DINO BUZZATI - Le Desert des Tartares

La mort ? Pour en parler de manière directe, il semble qu’il faille immanquablement tourner autour du pot. André Breton choisit par exemple d’évoquer le temps et sa fuite mouvante : "le revolver aux cheveux blancs". Classe, mais la réalité peut paraître beaucoup plus tragique : tombe, poussière tu redeviendras poussière, mais pourquoi bon sang ? Le destin, machine infernale et gourmande…

Arnoldo Mondadori/Robert Laffont :: 1945/1949 :: acheter ce livre

Le 20ème siècle fut plus qu’un autre égoïste et absurde : existentialiste ? Les livres, les actes, les témoignages ne manquent pas. Tiens un ouvrage dépasse : Le Désert des Tartares ? Cela me fait penser que je n’ai jamais compris cet engouement autour du steak tartare. Mais de quoi parlons-nous ? De la mort pardi, de cette fin qui, si l’on prend le temps de lever les yeux, est au-dessus de nous telle l'épée de Damoclès…. Changeons d’axe : Buzzati, rire bavard : l’Italie, les voitures, les jolies romaines, les profiteroles, des images cartes postales semblables aux disques du dernier des Bevilacqua : Christophe, la Dolce Vita ?

Au fort de Belonzo
qui domine la plaine
d'où l'ennemi viendra
qui (le) fera héros...

Ecrit en 1940, publié en 49, Le Désert des Tartares, comme Harry Potter, est un best seller. En clair, il se vend autant que des boîtes de conserves Buitoni. Pourtant, il n’est pas épais, plutôt court, qui plus est l’auteur ne s’est même pas foulé à nommer ses chapitres. Il n’y a même pas de suite, même pas de figurines, et son héros : un certain Giovanni Drogo, inconnu à La Fiorentina, enfin Giovanni est un loser fini, pire que Le Dude Lebowski.

Drogo est beau et sent bon le sable chaud lorsqu’il atterit au fort Belonzo. Comme tout les jeunes gens de son âge, il rêve d’une grande carrière. La télé réalité n’existe pas encore, mais tout va bien, l’armée ou l’église, le rouge et le noir, sont biens présentes. Giovanni Drogo, militaire fier, par un concours de circonstances étranges, se voit affecté dans un endroit qui l’est encore plus : le FORT BELONZO.

Jusqu’alors il avait avancé avec l’insouciance de sa première jeunesse, sur une route qui, quand on est enfant, semble infinie, où les années s’écoulent lentes et légères, si bien que nul ne s’aperçoit de leur fuite.

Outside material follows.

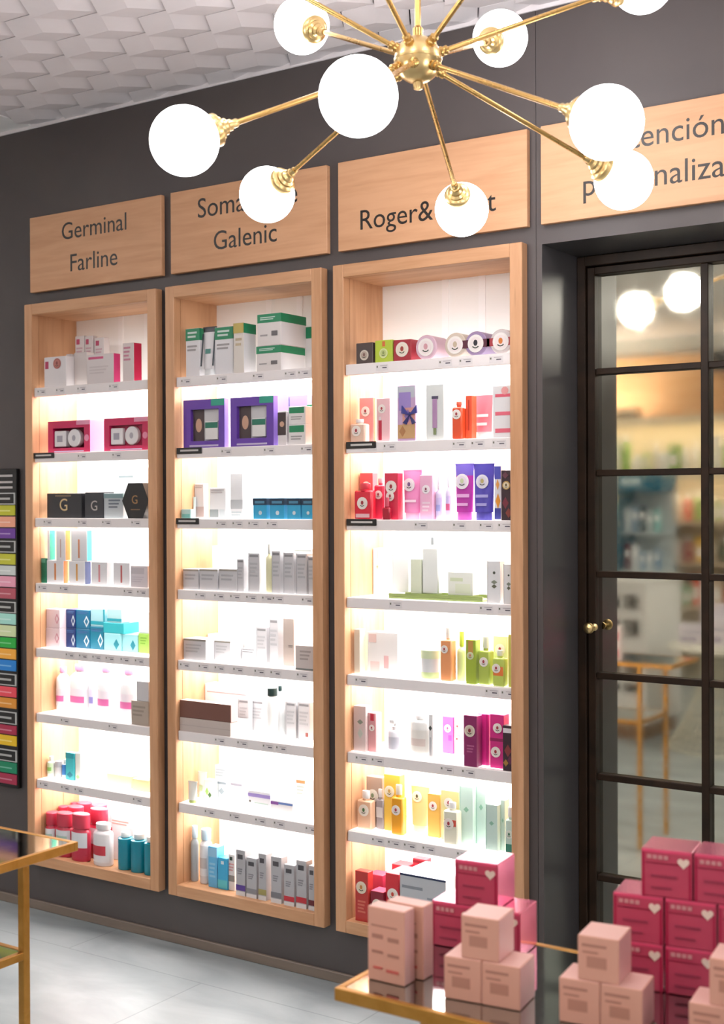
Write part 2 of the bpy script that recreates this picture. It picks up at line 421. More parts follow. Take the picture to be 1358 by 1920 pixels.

Ainsi, quelques machines aux rouages secrets se mettent en marche, mais non; humain après tout et à partir de ce moment : quelque chose cloche. Vices ? Pêchés ? Orgueil ? Ce ne sont que des mots vidés de leurs sens, la réalité est tout autre…

Drogo n’échappe pas à la règle et pourtant il cherche à échapper à sa réalité, à son quotidien, mais à son contact, avec les années et les expériences, il découvre une paix douce et langoureuse : appelons cela le confort.

A mon sens, trop parler de l’histoire, de la narration de ce livre est inélégant au possible : ce serait casser le charme étrange que Buzzati a créé avec son œuvre et qu’il est préférable d’en préserver les vertus, du moins, ne serait-ce que pour les futurs lecteurs.

Ainsi je vais synthétiser le plus simplement, c’est amusant parfois.

A guerrier sans honneur, pas de belles couronnes

Ils se levèrent du divan. Elle se taisait, comme attendant que Drogo lui parlât, et elle le regardait peut-être avec un restant d'amour. Mais les pensées de Giovanni, à la vue du jardin, s'envolèrent vers les maigres prairies qui entourait le fort : là-haut aussi, la belle saison était proche, de courageuses petites plantes pointaient entre les cailloux. C'était peut-être à ce moment-ci, des centaines d'années auparavant, que les Tartares étaient arrivés.